経営の健全性・効率性について
①経常収支比率は、総費用の減によって対前年度比増であり、また、類似団体平均と比較しても大幅に上回っている状況である。②累積欠損金は発生していない。③流動比率は100%を超えていることから、当面の支払い能力はあると考える。しかし、流動資産は増加しているが、流動負債も増加傾向にあることから将来的な見込みを踏まえた分析が必要である。④企業債残高対給水収益比率については、取水施設及び浄水施設の増設工事によって当該比率が前年度と比べ高くなっている。今後も施設整備のための建設改良工事を継続して行うことから、企業債残高は増加を見込んでおり、料金水準について検討を行う必要がある。⑤料金回収率は総費用の減によって対前年度比増であり、料金回収率は100%を超えている。水道料金で回収すべき経費については回収できている状況であるため、健全経営ができているといえる。⑥給水原価は、類似団体平均を下回る比率となっており、費用の面では比較的効率的な経営ができているものと考える。⑦施設利用率は、類似団体平均を上回る利用率であり、施設は適正に稼働していると考える。有収率とともに100%に近づけるよう取組んでいきたい。⑧有収率は、ここ数年80%台半ばで推移しており、施設自体は健全な稼働状況であると考える。施設利用率とともに100%に近づけるよう取組んでいきたい。
老朽化の状況について
①有形固定資産減価償却率は、数値自体は類似団体平均とほぼ同規模で推移している。平成28年度において50%を超え、年数を経過するにつれて施設の老朽化も進んでいくことが見込まれることから、維持修繕等への対応が必要になってくると考える。②現在、管路経年化率は16%程度であるが、平成26年度から法定耐用年数を超える管路が出始めている。
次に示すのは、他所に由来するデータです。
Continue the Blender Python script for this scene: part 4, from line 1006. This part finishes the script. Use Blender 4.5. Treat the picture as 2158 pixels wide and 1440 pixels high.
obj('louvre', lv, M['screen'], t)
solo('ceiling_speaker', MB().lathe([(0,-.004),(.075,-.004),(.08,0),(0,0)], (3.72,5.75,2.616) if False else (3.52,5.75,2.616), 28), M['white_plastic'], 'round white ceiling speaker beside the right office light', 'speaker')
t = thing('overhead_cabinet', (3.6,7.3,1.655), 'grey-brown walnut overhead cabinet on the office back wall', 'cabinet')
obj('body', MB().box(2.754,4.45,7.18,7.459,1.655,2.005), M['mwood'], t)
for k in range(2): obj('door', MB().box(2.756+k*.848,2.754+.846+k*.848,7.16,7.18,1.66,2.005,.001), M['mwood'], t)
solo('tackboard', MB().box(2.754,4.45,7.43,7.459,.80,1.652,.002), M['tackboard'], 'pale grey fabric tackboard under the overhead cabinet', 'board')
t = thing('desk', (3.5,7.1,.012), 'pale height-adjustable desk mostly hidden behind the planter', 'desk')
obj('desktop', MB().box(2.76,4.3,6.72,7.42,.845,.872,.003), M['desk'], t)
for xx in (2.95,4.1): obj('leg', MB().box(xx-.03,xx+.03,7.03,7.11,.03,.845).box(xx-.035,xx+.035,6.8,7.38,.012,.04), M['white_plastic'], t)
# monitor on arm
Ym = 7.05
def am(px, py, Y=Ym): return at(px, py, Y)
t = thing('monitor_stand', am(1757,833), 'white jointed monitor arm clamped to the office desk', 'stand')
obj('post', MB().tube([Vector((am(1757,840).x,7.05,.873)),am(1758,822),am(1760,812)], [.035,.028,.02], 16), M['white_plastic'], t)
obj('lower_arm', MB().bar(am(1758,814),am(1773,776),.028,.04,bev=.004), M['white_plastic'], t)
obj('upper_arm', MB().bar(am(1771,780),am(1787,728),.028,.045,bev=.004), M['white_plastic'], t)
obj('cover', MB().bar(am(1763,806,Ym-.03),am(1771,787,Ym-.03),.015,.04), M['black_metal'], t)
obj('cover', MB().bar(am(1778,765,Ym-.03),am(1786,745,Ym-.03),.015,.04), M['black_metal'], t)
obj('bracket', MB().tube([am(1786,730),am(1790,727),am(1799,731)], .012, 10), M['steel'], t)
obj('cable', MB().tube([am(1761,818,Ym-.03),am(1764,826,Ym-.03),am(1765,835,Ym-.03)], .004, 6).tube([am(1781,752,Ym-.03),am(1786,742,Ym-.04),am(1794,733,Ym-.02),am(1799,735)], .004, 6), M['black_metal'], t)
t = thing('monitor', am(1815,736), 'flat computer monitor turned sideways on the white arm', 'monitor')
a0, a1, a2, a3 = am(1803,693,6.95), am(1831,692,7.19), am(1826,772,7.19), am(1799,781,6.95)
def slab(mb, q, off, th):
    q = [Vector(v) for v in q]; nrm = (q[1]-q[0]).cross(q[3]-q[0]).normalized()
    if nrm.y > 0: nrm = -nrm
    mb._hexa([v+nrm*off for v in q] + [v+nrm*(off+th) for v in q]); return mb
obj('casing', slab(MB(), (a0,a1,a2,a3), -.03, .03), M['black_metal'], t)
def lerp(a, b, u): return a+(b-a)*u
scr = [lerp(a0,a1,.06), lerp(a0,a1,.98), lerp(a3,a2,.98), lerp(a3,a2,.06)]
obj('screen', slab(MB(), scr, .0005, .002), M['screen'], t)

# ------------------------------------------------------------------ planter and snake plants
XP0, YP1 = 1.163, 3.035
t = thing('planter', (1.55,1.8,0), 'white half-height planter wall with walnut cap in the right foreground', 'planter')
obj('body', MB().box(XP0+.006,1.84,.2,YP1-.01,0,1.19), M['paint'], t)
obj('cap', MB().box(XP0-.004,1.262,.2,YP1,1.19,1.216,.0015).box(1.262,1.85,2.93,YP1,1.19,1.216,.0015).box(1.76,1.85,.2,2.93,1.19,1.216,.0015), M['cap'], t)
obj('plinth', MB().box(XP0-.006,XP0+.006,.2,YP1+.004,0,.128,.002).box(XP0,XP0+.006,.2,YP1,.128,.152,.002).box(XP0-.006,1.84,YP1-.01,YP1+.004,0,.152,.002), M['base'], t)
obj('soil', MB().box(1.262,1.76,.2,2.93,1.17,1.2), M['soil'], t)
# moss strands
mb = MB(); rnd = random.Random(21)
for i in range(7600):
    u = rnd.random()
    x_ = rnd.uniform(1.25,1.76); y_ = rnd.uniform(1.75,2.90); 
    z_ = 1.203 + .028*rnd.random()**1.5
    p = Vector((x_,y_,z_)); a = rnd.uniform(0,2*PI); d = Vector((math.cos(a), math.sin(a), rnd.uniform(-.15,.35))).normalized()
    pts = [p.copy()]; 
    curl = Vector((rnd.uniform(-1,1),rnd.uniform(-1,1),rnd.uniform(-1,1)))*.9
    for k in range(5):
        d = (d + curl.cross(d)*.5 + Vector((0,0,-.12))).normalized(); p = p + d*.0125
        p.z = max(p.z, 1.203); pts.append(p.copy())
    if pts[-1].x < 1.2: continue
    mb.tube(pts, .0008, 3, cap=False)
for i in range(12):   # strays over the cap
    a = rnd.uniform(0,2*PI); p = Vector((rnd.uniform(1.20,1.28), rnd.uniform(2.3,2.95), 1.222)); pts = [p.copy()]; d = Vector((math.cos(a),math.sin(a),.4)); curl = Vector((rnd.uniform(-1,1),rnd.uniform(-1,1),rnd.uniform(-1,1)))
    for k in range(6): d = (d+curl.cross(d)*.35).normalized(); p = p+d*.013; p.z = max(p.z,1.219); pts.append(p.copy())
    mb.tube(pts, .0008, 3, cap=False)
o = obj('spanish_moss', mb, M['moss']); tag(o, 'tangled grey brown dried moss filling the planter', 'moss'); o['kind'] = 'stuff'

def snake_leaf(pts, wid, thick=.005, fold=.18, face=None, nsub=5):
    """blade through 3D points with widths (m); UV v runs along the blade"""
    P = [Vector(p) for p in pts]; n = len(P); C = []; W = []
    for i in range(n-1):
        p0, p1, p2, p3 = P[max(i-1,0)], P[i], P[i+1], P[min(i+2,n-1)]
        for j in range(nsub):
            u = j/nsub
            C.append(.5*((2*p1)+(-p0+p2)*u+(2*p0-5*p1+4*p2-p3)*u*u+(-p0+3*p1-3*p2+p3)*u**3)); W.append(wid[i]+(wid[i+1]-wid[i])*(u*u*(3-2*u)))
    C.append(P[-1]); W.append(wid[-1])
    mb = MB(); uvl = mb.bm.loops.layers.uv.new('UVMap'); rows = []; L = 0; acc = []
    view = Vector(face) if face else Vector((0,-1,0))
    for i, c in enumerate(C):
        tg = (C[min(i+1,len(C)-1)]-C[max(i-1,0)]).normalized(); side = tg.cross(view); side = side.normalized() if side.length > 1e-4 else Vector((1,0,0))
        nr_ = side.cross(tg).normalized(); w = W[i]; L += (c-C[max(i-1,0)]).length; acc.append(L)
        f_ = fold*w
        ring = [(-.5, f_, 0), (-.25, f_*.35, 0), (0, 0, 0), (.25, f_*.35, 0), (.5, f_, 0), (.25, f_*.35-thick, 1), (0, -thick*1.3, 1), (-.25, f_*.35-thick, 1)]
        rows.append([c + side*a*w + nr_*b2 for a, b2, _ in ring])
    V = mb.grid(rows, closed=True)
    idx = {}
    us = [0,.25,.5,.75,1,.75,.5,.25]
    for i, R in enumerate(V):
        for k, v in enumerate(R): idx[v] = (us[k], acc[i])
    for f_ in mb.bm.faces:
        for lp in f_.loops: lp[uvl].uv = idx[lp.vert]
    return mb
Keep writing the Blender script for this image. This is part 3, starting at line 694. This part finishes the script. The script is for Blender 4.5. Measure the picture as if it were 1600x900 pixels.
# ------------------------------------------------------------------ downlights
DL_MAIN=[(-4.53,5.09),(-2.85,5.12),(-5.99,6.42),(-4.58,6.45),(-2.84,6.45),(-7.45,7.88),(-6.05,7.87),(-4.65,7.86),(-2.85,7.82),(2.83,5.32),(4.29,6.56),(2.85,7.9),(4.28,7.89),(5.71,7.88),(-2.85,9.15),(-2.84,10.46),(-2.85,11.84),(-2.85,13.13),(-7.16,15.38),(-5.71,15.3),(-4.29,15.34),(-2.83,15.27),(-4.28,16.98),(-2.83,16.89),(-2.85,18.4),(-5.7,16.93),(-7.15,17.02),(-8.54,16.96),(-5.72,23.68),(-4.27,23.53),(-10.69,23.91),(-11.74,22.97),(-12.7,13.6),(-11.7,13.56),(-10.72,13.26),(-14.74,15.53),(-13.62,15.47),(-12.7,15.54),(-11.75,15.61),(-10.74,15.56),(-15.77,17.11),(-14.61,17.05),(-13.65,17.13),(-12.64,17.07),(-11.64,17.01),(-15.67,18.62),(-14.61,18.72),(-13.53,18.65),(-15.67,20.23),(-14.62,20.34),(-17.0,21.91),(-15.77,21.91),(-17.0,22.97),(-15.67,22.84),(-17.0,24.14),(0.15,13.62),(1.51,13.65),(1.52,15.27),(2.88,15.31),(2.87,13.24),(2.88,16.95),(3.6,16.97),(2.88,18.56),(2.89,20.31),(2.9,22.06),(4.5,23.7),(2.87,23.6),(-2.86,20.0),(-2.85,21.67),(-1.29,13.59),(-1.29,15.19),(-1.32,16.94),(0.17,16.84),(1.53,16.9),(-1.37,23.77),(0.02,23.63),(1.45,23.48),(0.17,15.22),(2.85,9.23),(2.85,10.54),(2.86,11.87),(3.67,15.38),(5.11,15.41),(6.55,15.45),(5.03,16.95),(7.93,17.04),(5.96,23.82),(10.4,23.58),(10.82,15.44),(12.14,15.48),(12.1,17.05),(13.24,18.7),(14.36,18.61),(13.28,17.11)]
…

この率は今後更に上昇が見込まれることから、平成29年度において管路更新計画を策定中である。③当該指標はフローの数値であり、これまで更新投資が行われていないことがうかがえる。管路も老朽化し始めており、徐々に更新に向けた対策も必要となってくることから、管路更新計画を策定し、適時・適切な管路更新ができるよう、計画的な資産管理を行う。
全体総括
全体的な経営状況については、数値的には健全な値を示しているものと考える。しかしながら、年数が経過するにつれ、施設の老朽化にともなう維持管理費の増大などが想定されることから、固定資産の適正な管理・更新、必要な資金の確保などの課題解消に向けて、より計画性のある運営を目指したい。また平成29年度から簡易水道事業と統合したことにより、今後各数値の大幅な変動が見込まれるため、それを踏まえた健全運営の検討も必要となってくる。現在、広域化による経営の可能性についても検討しており、県内の動向を注視しながら引き続き検討していく。